**WHAT IS NEEDED**
Return each line of the data below exactly, omitting any pictures.
- - - -
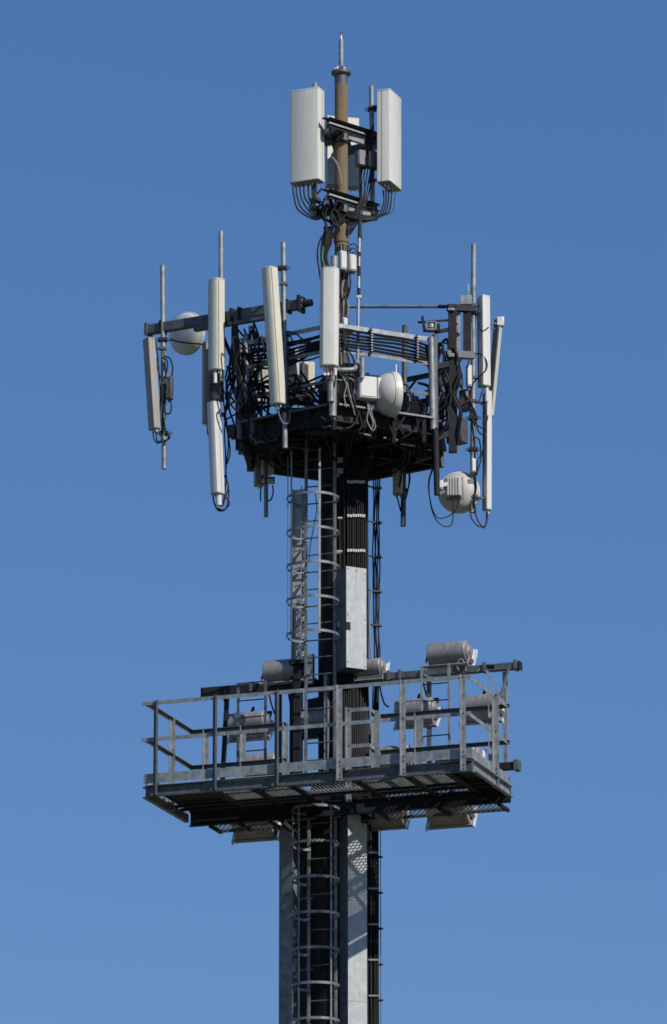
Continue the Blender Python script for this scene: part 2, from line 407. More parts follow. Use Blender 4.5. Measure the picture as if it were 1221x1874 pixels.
cable('thin black lead looping below the square white enclosure', [(640, 502, .2), (642, 520, .22), (636, 536, .24), (628, 548, .2)], .007)
cable('green earth wire running down inside the left cable bundle', [(592, 452, .3), (590, 470, .31), (593, 488, .3), (591, 510, .3)], .009, 'green')
# thin conduit with a bend
cp = thing('conduit_pipe', 'thin grey conduit right of the pole bending left at its foot', 'pipe', P(617, 677, 1.62))
MB().tube(spline([P(617, 677, 2.02), P(636, 677, 2.0), P(646, 676, 1.97), P(651, 673, 1.9), P(654, 664, 1.8), P(655, 650, 1.7), P(655.5, 600, 1.5), P(657, 500, 1.3), P(658.5, 400, 1.1)]), [.042 if i < 30 else .026 for i in range(57)], 10).build('tube', 'galv', cp)
for y0, y1 in ((398, 436), (462, 470), (488, 506), (528, 545)):
    a = P(658.5-(y0-400)*.013, y0, 1.1+(y0-400)*.002); b = P(658.5-(y1-400)*.013, y1, 1.1+(y1-400)*.002); MB().cyl(b, a, .031, .028, 10).build('tape_wrap', 'black', cp)
a = P(657, 544, 1.385); MB().box(a, (.09, .07, .06)).build('clip_box', 'clip', cp, bev=.01)
pipe('dark pipe behind the top array continuing down to the thin conduit', 660, 296, 660, 440, -.25, r=.028, m='galv_dark')

# ------------------------------------------------------------------ crow's nest (hexagonal antenna platform)
RH = 1.87
def hxv(k, r=RH): return azv(-4+60*k)*r
def hx(t, r=RH):
    """walk round the hexagon: t in edges, 0 = the corner nearest the viewer, + goes right"""
    i = math.floor(t); return hxv(i, r).lerp(hxv(i+1, r), t-i)
ztop = P(612, 590, RH).z; zmid = P(612, 636, RH).z; zlow = P(612, 692, RH).z; zdk = P(612, 742, RH).z
nest = thing('antenna_platform', 'dark hexagonal steel crow\'s nest with railings round the mast top', 'platform', (0, 0, zdk))
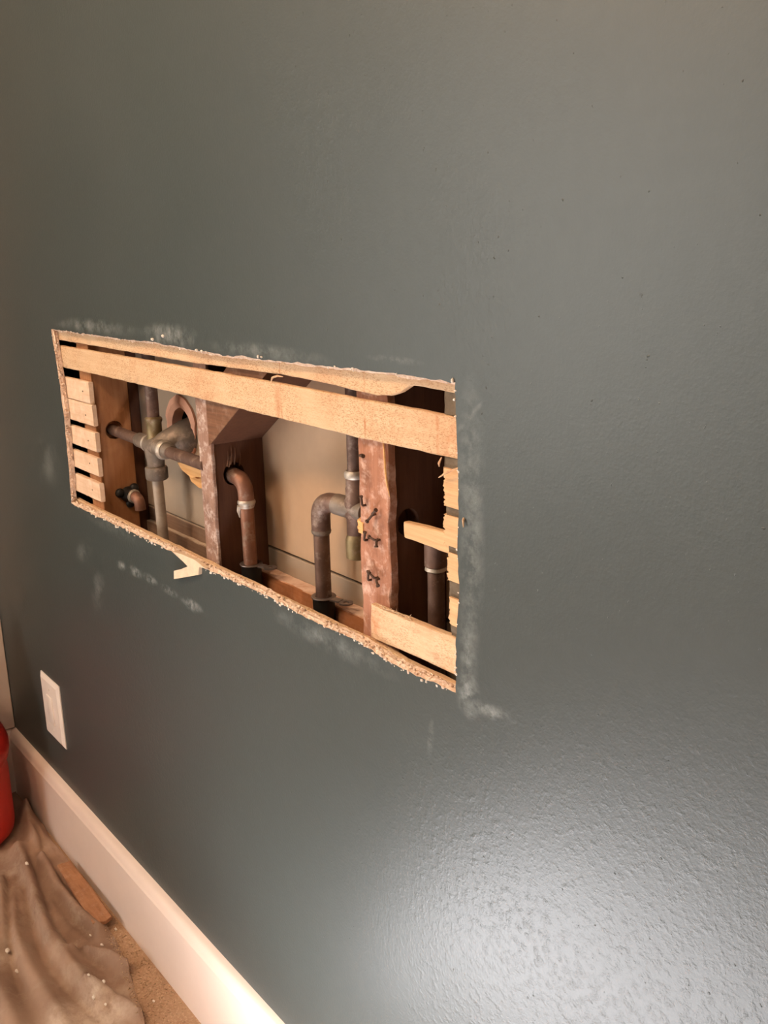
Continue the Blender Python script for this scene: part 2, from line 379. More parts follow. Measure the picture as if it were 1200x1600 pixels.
# laths (wooden strips nailed across the studs, behind the plaster)
LY0, LY1 = .0112, .0192
t1 = [(-1.76,1.1765),(-1.60,1.1755),(-1.23,1.1735),(-1.0,1.1765),(-.90,1.1745),(-.843,1.1708),(-.81,1.1700),(-.785,1.1722),(-.768,1.1772),(-.755,1.1850),(-.745,1.1865),(-.66,1.1835)]
part('lath', board('x', -1.76, -.60, 150, lambda t: (lerp_tab(t1, t), 1.214, LY0, LY1), .0008, 1.), M['lath'], 'topmost lath, half covered by plaster, split lower edge at right')
t2 = [(-1.77,1.1660),(-1.23,1.1658),(-1.0,1.1648),(-.84,1.1625),(-.66,1.1612)]
b2 = [(-1.77,1.1275),(-1.5,1.1265),(-1.24,1.1244),(-1.0,1.1210),(-.85,1.1192),(-.66,1.1195)]
part('lath', board('x', -1.77, -.62, 150, lambda t: (lerp_tab(b2, t), lerp_tab(t2, t), LY0, LY1), .0008, 2.), M['lath'], 'full length pale lath crossing the whole opening near its top')
# bottom lath: only its top edge shows above the plaster
part('lath', board('x', -1.77, -.60, 150, lambda t: (.842, .8800 - .0035*min(1, max(0, (t+.81)/.04)) + .0012*nz(t*14), LY0, LY1), .0008, 3.), M['lath'])
# cut laths at the left end, ends flush with the stud
for i, (z0, z1, xe) in enumerate([(1.0722,1.1105,-1.6215),(1.0330,1.0712,-1.617),(.9875,1.0222,-1.6155),(.9430,.9765,-1.617),(.8960,.9305,-1.619)]):
    part('lath', board('x', -1.78, xe, 14, lambda t: (z0 + .002*(t+1.73), z1, LY0, LY1), .0008, 5.+i, .0025), M['lath_cream'])
# cut laths at the right end, sawn ragged
for i, (z0, z1, xe) in enumerate([(1.0690,1.1085,-.7035),(1.0275,1.0600,-.7040),(.9900,1.0200,-.6985),(.9420,.9730,-.6960)]):
    part('lath', board('z', z0, z1, 26, lambda t: (xe + .0035*nz(t*420, i) + .0025*nz(t*130, i+4), -.62, LY0, LY1+.001), .0010, 15.+i, .002), M['lath_end'])
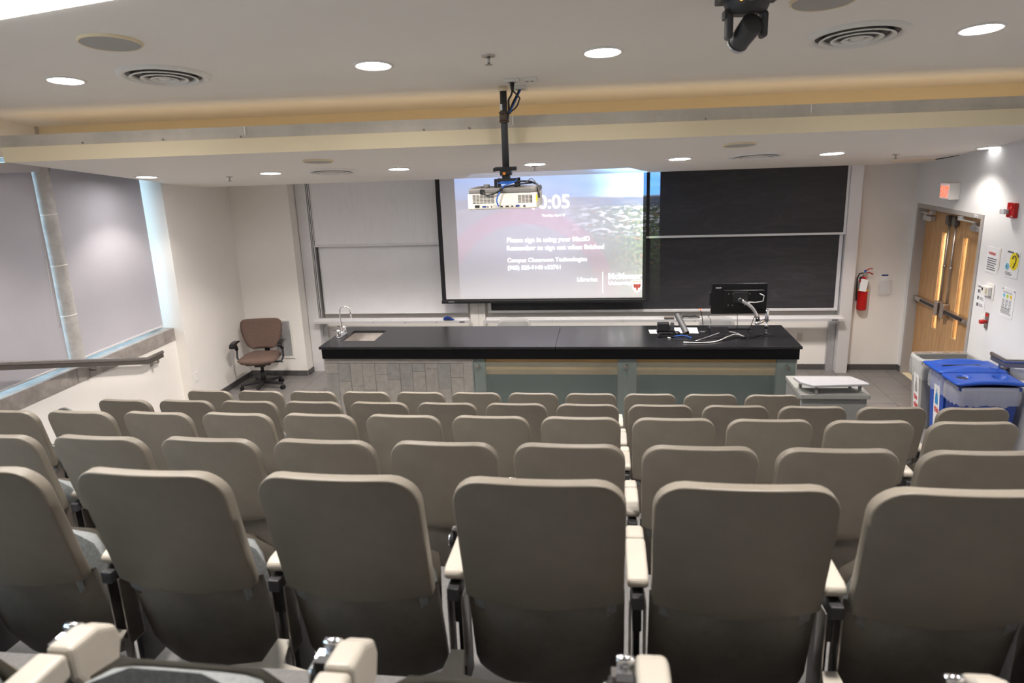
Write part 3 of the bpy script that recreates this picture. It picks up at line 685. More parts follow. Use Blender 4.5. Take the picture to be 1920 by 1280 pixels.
- - - -
**COMPLETE RESPONSE**
Continue the Blender Python script for this scene: part 2, from line 407. More parts follow. Use Blender 4.5. Measure the picture as if it were 1221x1874 pixels.
cable('thin black lead looping below the square white enclosure', [(640, 502, .2), (642, 520, .22), (636, 536, .24), (628, 548, .2)], .007)
cable('green earth wire running down inside the left cable bundle', [(592, 452, .3), (590, 470, .31), (593, 488, .3), (591, 510, .3)], .009, 'green')
# thin conduit with a bend
cp = thing('conduit_pipe', 'thin grey conduit right of the pole bending left at its foot', 'pipe', P(617, 677, 1.62))
MB().tube(spline([P(617, 677, 2.02), P(636, 677, 2.0), P(646, 676, 1.97), P(651, 673, 1.9), P(654, 664, 1.8), P(655, 650, 1.7), P(655.5, 600, 1.5), P(657, 500, 1.3), P(658.5, 400, 1.1)]), [.042 if i < 30 else .026 for i in range(57)], 10).build('tube', 'galv', cp)
for y0, y1 in ((398, 436), (462, 470), (488, 506), (528, 545)):
    a = P(658.5-(y0-400)*.013, y0, 1.1+(y0-400)*.002); b = P(658.5-(y1-400)*.013, y1, 1.1+(y1-400)*.002); MB().cyl(b, a, .031, .028, 10).build('tape_wrap', 'black', cp)
a = P(657, 544, 1.385); MB().box(a, (.09, .07, .06)).build('clip_box', 'clip', cp, bev=.01)
pipe('dark pipe behind the top array continuing down to the thin conduit', 660, 296, 660, 440, -.25, r=.028, m='galv_dark')

# ------------------------------------------------------------------ crow's nest (hexagonal antenna platform)
RH = 1.87
def hxv(k, r=RH): return azv(-4+60*k)*r
def hx(t, r=RH):
    """walk round the hexagon: t in edges, 0 = the corner nearest the viewer, + goes right"""
    i = math.floor(t); return hxv(i, r).lerp(hxv(i+1, r), t-i)
ztop = P(612, 590, RH).z; zmid = P(612, 636, RH).z; zlow = P(612, 692, RH).z; zdk = P(612, 742, RH).z
nest = thing('antenna_platform', 'dark hexagonal steel crow\'s nest with railings round the mast top', 'platform', (0, 0, zdk))
Continue the Blender Python script for this scene: part 2, from line 379. More parts follow. Measure the picture as if it were 1200x1600 pixels.
# laths (wooden strips nailed across the studs, behind the plaster)
LY0, LY1 = .0112, .0192
t1 = [(-1.76,1.1765),(-1.60,1.1755),(-1.23,1.1735),(-1.0,1.1765),(-.90,1.1745),(-.843,1.1708),(-.81,1.1700),(-.785,1.1722),(-.768,1.1772),(-.755,1.1850),(-.745,1.1865),(-.66,1.1835)]
part('lath', board('x', -1.76, -.60, 150, lambda t: (lerp_tab(t1, t), 1.214, LY0, LY1), .0008, 1.), M['lath'], 'topmost lath, half covered by plaster, split lower edge at right')
t2 = [(-1.77,1.1660),(-1.23,1.1658),(-1.0,1.1648),(-.84,1.1625),(-.66,1.1612)]
b2 = [(-1.77,1.1275),(-1.5,1.1265),(-1.24,1.1244),(-1.0,1.1210),(-.85,1.1192),(-.66,1.1195)]
part('lath', board('x', -1.77, -.62, 150, lambda t: (lerp_tab(b2, t), lerp_tab(t2, t), LY0, LY1), .0008, 2.), M['lath'], 'full length pale lath crossing the whole opening near its top')
# bottom lath: only its top edge shows above the plaster
part('lath', board('x', -1.77, -.60, 150, lambda t: (.842, .8800 - .0035*min(1, max(0, (t+.81)/.04)) + .0012*nz(t*14), LY0, LY1), .0008, 3.), M['lath'])
# cut laths at the left end, ends flush with the stud
for i, (z0, z1, xe) in enumerate([(1.0722,1.1105,-1.6215),(1.0330,1.0712,-1.617),(.9875,1.0222,-1.6155),(.9430,.9765,-1.617),(.8960,.9305,-1.619)]):
    part('lath', board('x', -1.78, xe, 14, lambda t: (z0 + .002*(t+1.73), z1, LY0, LY1), .0008, 5.+i, .0025), M['lath_cream'])
# cut laths at the right end, sawn ragged
for i, (z0, z1, xe) in enumerate([(1.0690,1.1085,-.7035),(1.0275,1.0600,-.7040),(.9900,1.0200,-.6985),(.9420,.9730,-.6960)]):
    part('lath', board('z', z0, z1, 26, lambda t: (xe + .0035*nz(t*420, i) + .0025*nz(t*130, i+4), -.62, LY0, LY1+.001), .0010, 15.+i, .002), M['lath_end'])
Write part 3 of the bpy script that recreates this picture. It picks up at line 685. More parts follow. Use Blender 4.5. Take the picture to be 1920 by 1280 pixels.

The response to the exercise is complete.